Songs

Mr. Lif – “World Renown” f. Del the Funky Homosapien

blame it on Shake March 14, 2016

mr-lif-del
Artwork by Dan Lish.

After touring the world with Thievery Corporation for the majority of the last few years, Mr. Lif is back at it with a new solo album arriving April 15th via Mello Music Group.

A record born from success, failure and hard-learned lessons, Don’t Look Down is the synthesis of the past seven years of the Boston emcee’s life. The ups. The downs. The struggle. The strength. It’s the evolution of a man who’s seen the world and knows the extent of its powers.

Last month, Lif kicked off the campaign with “Whizdom.” And today, he’s following up with “World Renown”—a Pas Doo-produced record that finds Lif connecting with longtime friend Del the Funky Homosapien.

“Brought my portable lab over to Del’s crib to capture this madness.” Lif shared. “Wore my engineering cap & wielded my poetic license simultaneously to harness the chemistry of what has now become a long friendship between Del & I. Our goal was to bring you the uncompromised raw.”

Another overlooked quality of the Mello Music Group family, is their penchant for penning press releases. As someone who’s been reading submission emails for over a decade, it’s become a very mundane task, but you can always count on MMG to provide a good read.

Over a 10-song cycle, Lif delivers poetic testament that avoids preachiness. These are agnostic sermons written to conceal and nurture him during a bleak period—cathartic confessionals that offered a conduit to bliss. The structure of “Don’t Look Down” mirrors this personal descent and rebirth, a hero’s journey worthy of Joseph Campbell.

It starts with “Pounds of Pressure” and “The Abyss,” adrenaline-pulsing sagas where the narrator clutches his pistol, soaked in sweat. Over bone-bristling drums and smears of disembodied vocal samples, Lif’s protagonist is engulfed in violence, pushed to the precipice, forced into a fight-or-flight scenario. This emotional rupture leads into the depression of the third track, “Everyday We Pray”—where the hero ruminates on personal storms and the patterns of his demise—praying for discipline and the strength to be honest.

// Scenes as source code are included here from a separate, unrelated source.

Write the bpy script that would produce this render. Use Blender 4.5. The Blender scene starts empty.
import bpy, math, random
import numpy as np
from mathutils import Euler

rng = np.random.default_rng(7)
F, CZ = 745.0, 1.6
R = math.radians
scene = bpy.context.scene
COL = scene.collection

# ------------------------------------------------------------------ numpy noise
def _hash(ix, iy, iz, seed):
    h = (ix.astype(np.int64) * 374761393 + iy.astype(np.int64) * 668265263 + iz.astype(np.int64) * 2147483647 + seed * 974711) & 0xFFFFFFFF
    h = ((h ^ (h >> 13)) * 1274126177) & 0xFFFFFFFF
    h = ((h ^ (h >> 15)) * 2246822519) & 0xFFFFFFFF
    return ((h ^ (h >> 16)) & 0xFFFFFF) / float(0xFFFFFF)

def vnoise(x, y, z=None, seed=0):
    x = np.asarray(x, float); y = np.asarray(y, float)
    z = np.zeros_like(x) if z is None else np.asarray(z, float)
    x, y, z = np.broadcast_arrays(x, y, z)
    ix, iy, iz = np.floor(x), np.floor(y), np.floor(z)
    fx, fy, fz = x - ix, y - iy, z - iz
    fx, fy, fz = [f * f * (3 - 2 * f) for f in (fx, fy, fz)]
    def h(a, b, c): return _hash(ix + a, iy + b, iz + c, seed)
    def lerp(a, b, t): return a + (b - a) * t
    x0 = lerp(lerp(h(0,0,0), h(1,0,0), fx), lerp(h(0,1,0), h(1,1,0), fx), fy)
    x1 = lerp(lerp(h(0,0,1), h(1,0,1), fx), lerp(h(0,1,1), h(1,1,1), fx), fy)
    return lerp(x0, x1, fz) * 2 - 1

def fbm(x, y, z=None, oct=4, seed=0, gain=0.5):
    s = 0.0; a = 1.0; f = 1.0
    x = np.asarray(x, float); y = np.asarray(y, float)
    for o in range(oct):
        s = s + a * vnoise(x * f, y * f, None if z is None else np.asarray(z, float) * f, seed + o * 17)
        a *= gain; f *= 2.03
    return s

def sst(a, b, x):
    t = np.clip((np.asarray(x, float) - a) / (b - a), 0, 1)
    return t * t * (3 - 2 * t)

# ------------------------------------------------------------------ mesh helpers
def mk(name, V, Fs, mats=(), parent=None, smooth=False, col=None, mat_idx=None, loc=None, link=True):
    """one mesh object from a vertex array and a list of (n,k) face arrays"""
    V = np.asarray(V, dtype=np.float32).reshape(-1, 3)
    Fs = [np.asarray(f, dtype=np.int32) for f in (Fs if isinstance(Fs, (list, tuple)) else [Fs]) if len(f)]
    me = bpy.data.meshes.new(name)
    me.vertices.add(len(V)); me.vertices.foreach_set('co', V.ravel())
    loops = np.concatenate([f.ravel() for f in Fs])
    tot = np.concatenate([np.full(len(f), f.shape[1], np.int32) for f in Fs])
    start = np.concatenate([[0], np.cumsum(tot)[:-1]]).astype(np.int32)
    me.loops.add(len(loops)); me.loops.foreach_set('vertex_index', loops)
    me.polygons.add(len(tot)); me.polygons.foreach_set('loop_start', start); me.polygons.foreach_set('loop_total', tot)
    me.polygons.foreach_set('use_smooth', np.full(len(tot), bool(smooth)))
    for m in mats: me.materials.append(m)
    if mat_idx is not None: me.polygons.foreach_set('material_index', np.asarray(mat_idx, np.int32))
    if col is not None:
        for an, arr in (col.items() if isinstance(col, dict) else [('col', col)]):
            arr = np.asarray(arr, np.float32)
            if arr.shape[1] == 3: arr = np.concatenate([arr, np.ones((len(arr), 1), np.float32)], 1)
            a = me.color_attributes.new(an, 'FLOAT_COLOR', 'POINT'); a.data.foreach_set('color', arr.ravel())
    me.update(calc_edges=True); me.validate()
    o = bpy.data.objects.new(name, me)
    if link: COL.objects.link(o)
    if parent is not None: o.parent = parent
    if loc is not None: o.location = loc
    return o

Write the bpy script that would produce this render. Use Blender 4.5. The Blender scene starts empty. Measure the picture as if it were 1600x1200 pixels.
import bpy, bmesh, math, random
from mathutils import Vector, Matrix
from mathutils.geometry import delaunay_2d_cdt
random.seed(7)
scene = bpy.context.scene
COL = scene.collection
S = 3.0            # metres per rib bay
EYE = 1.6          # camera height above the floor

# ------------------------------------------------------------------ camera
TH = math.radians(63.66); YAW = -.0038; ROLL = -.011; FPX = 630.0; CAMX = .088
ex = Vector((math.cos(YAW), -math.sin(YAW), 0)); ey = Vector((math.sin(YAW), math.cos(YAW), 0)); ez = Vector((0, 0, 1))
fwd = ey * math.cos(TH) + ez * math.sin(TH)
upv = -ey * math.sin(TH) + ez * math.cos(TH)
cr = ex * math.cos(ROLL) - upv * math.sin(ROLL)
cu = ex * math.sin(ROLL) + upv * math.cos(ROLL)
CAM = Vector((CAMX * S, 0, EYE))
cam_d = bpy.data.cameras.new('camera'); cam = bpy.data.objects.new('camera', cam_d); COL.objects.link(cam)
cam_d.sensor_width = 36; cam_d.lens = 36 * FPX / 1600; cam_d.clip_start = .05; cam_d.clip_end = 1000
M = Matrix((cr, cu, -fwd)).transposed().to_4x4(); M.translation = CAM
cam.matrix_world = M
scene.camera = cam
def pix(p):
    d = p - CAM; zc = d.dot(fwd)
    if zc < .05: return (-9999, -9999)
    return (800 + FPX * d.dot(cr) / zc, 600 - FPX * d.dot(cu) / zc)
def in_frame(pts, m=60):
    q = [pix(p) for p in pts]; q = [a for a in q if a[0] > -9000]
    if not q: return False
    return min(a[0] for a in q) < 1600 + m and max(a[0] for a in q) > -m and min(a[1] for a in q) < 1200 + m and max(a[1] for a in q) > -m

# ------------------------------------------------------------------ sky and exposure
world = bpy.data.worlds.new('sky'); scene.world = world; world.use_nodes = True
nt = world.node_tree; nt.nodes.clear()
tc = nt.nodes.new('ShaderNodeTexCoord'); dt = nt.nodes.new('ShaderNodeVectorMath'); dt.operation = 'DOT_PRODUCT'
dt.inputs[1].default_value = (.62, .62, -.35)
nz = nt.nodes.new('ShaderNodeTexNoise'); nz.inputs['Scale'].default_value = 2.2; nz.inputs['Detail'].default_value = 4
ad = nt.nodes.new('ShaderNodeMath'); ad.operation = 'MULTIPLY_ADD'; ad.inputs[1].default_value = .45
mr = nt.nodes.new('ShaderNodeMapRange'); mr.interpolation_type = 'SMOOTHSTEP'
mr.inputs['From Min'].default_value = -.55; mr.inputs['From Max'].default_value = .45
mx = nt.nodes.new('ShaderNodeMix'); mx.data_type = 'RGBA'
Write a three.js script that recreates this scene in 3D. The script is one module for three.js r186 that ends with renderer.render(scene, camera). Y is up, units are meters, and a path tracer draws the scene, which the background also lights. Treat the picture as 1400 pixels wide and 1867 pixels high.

By the song’s conclusion, optimism has started to seep back into his worldview. “Let Go” reflects that with its self-admonition to search deeper and think smarter, let the light shine, and unburden oneself from the pain of the past. “A Better Day” captures the zenith of this positivity, filtered through realism and clarity. It’s a call to arms to rebuke the cosmetic and prosthetic, to scale these walls and “beat this vile prison we call living.”

With “Whizdom,” “Mission Accomplished”, & “World Renown,” the central character creates his own world, barricading himself from the ills of society. He’s aided by a beat from Edan and verses from Akrobatik (Lif’s partner in The Perceptionists) and Del the Funky Homosapien. The final act hinges on “iLL,” where the vulnerabilities creep back to the surface, incubating a state of reflection, in which the protagonist ponders the ways of the world—wishing for something more, wondering if this is heaven or another self-created hell.

The concepts all come to a powerful resolution on the finale, the title track that hauntingly echoes this mantra of resilience. Over taut minor piano chords, Lif tries to make sense of it all before the final fall, weary with a head full of ideas, a spirit unbowed, offering one last reminder that our most severe stumbles often lead to our greatest successes.